Elected Officials and Bankruptcy and Legal Issues and Governor and Mitch Daniels and Fraud and State Government and Carl Brizzi and Government & Economic Development and Government and Tim Durham and Law

Bosma to return $10,000 Durham donation

April 29, 2011

Speaker of the House Brian Bosma agreed on Friday to return to Fair Finance Co. the $10,000 contribution he received from the company’s indicted CEO, Tim Durham, according to the company’s bankruptcy trustee.

The development came two days after Trustee Brian Bash sued Bosma’s campaign committee and four other GOP campaign committees seeking to recover $138,580 in political donations that accused Ponzi schemer Tim Durham made since 2006.

“We are thankful he did the right thing,” said David Proano, an attorney for Bash, said of Bosma.

The other four suits remain pending. Bash is seeking the largest sum—$50,000—from the Greater Indianapolis Republican Finance Committee. In all the cases, Bash argues that Fair is entitled to recover the money because at the time Durham made the donations he owed millions of dollars to Fair and its parent companies. By the end of 2005, at the latest, Fair operated as a Ponzi scheme and was insolvent by more than $50 million, according to the lawsuits.

“Durham made the payment to defendant with actual intent to hinder, delay or defraud Fair Finance and its parent companies,” according to the suits.

The other suits seek $40,000 from the committee for Lawrence Mayor Paul Ricketts, $33,580 from the House Republican Campaign Committee and $5,000 from the Marion County Republican Central Committee.

Before his financial empire collapsed in 2009, Durham was a huge funder of Republican political candidates. The trustee hasn’t filed suits against the biggest recipients of Durham’s political largesse—campaign committees associated with Indiana Gov. Mitch Daniels and former Marion County Prosecutor Carl Brizzi. Both candidates received about $200,000 from Durham.

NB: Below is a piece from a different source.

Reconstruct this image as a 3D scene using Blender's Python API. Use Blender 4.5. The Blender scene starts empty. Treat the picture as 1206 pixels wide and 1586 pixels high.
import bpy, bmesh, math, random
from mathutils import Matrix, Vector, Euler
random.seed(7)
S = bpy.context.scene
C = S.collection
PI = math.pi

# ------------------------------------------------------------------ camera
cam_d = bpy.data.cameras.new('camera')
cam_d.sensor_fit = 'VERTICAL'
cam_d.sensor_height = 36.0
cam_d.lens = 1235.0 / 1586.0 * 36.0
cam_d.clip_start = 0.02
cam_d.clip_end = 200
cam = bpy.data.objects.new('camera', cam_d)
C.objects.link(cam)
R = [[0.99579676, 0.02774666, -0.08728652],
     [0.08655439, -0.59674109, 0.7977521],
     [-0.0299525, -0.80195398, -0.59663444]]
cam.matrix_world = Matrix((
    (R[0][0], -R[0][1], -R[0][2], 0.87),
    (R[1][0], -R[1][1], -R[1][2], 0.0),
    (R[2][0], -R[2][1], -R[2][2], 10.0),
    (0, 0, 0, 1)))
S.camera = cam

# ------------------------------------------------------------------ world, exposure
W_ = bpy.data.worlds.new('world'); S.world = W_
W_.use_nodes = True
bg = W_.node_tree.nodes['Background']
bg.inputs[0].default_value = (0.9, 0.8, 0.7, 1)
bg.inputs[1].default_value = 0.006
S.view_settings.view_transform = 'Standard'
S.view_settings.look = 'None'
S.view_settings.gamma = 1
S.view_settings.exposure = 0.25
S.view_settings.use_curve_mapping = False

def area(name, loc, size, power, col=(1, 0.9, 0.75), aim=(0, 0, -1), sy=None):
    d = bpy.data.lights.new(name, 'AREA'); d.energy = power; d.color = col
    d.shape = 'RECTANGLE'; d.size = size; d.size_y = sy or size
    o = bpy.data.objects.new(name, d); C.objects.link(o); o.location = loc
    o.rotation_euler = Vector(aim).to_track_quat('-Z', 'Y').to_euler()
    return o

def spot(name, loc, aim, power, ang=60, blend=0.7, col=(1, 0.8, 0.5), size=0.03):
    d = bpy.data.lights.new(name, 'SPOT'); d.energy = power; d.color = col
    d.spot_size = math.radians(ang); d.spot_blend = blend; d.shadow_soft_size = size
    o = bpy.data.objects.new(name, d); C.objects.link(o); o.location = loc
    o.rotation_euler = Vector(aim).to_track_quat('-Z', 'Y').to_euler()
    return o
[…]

In an e-mail Friday afternoon, Brizzi suggested a settlement was in the offing. "We are working with the trustee toward a mutually agreeable resolution," he said.

Proano added: “We are in good faith discussions and making progress toward a settlement.”

He would not discuss Daniels. In a written statement last month, Bash said Daniels at least had responded to the trustee’s request that he return campaign contributions, unlike most others, and the trustee hoped “for mutual resolution through continued discussions.”

A spokeswoman for Daniels did not respond to a request for comment Friday.

Paul Okeson, treasurer for the Greater Indianapolis Republican Finance Committee, said: “We are in receipt of notice of the suit. We will consider all options. We intend to be cooperative in those discussions to figure out the best outcome.”

For more than a year, Bash has been trying to recover money for Fair investors—Ohio residents who purchased unsecured investment certificates with interest rates as high as 9.5 percent. He alleges Durham “utterly looted” Fair after buying it in 2002, stripping the business of the financial wherewithal to repay more than 5,000 investors who are owed more than $200 million.

In the statement, he praised Indiana Sen. Mike Delph for recently returning $10,000 and implored fellow elected officials to follow suit.

Last month, Marion County Republican Party Chairman Kyle Walker expressed sympathy for victims of Fair Finance’s collapse but said Durham’s contributions to the party have “long since been spent in good faith.”

Most of Durham's political contributions went to Republicans, but former Indianapolis Mayor Bart Peterson collected $2,000, and former U.S. Rep. Baron Hill received $5,000. Adam Kisch, spokesman for the Marion County Democratic Party, said he did not know whether the men, both Democrats, had returned the contributions.

Durham and two business partners, James Cochran and Rick Snow, were arrested March 16 after being indicted on 12 felony counts, including conspiracy to commit wire and securities fraud.